Thursday, October 25, 2012

Wednesday, October 24, 2012

Beach bums

I am spending the rest of this week with my sister, brother in law, and two nephews in Amelia Islands. So far ou first day was a big success. After getting in late last night we woke up and went to breakfast. After yummy pancakes and biscuits we returned to the beach home, as Jack calls it, and prepared for a walk to the beach. The boys played in the water, built sand castles, and hunted for favorite sea shells. After a nice long afternoon at the beach we came in for lunch. After lunch showers were had. We then made the drive to downtown where we drove around for a bit before heading to our dinner destination. After dinner came some walking around downtown followed by a horse carriage ride through downtown. To end the day ice cream and other treats were had. Very fun and relaxing day. I will try to come back and add pictures later since I am currently on my phone. Hope everyone else had a nice day as well.

Tuesday, October 16, 2012

Fear

I think fear has been my biggest struggle as of late. I know that God has a plan in the mess that is my life right now. I have faith that He will see me through this and I will be able to praise Him through it all. What I battle with daily is the fear.

I am afraid of never experiencing true love again. I thought I had it. I thought I had my true love and now I don't. All of this took me by complete surprise. I don't want to go into too much detail but I didn't think that I would ever have to worry about my husband walking away from me.

I am afraid of motherhood without a father. My family is amazing and I have no doubts that they will all be there to do and be whatever they can for my sweet boy but it isn't the same. I see couples with their children and sometimes it is everything I can do to hold back the tears. I always imagined this as such an exciting time and experiencing everything for the first time with the person I love. It is scary to think about going about it without him.

I am afraid of so many things that it is overwhelming at times. Most of the time I am able to keep my mind on positive things but there are other times when it is all overwhelming and I have to keep reminding myself that God is in control. Please pray that God controls my fears by taking them. I just need to continue to give my fears over to Him.
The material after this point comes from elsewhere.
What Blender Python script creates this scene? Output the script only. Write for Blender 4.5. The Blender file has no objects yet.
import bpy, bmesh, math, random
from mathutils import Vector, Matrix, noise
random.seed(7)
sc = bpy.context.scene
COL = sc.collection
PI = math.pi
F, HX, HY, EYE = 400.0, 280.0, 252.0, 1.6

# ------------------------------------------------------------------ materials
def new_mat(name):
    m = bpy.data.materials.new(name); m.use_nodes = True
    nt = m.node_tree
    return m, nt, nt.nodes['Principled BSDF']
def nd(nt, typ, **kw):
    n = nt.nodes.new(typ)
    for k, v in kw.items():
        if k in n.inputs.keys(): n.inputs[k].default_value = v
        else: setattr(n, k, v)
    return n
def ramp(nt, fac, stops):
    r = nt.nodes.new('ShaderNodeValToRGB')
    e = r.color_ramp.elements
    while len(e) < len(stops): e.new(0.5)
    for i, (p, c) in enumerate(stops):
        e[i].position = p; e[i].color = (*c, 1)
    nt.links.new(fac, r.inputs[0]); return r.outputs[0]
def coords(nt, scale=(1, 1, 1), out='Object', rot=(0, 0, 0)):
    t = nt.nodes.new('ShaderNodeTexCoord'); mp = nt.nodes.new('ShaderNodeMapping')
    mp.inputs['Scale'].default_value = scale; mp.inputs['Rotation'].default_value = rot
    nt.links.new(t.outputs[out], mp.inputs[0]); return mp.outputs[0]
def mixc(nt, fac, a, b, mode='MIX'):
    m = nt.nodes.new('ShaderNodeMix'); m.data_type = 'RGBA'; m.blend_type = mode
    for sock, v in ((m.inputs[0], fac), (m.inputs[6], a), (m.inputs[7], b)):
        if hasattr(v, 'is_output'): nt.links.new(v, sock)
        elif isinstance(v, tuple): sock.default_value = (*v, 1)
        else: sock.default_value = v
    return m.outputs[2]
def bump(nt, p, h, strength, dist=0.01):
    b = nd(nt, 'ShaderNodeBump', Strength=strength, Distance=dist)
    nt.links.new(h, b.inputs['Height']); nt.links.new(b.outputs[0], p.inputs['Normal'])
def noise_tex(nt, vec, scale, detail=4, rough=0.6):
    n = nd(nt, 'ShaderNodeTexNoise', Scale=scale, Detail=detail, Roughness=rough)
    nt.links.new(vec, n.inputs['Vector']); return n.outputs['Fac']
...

Thursday, October 11, 2012

Moving On

Well it appears that God has called me to move on. I have prayed and done everything I think the Lord has asked of me in this situation. My husband and I have been separated for a couple months now. This is not something I wanted nor asked for. I have prayed for him each day and done my best to continue to show him love but clearly that is not going to change things. I know and fully believe in the power of prayer. I also know God gives us a choice of whether or not we follow His will and desire for our life. I cannot control what he decides to do.

There were brief moments when I thought that maybe healing would come of this messy situation I was placed in but I have been assured over the last few weeks that will not happen. I continued to pray and do what I thought was the right thing to do. I know that in the end of this mess God will be glorified because I have done my best to handle everything the way He would want me to handle it. That does not mean I have been ok. I have had fits of tears and anger. I am still confused as to why but I have to remind myself on a daily basis that God has a plan even when it does not seem like it. My family and true friends have been amazing. God has been faithful to give me the right message at the right time and when I was ready to hear it.

Nothing about this situation has been easy and it has tried my patience over and over again. It has pushed me to limits I never thought I could go. I appreciate all your thoughts and prayers as you have been with me on this journey. Please continue to pray for me over the next few months as you feel led. Nothing will be finalized until after the baby is born for insurance purposes. So in addition to already off kilter emotions, it will be rough. Please just pray that God gives me the strength I need and that I continue to turn to him because He is the only one who will always love me no matter what!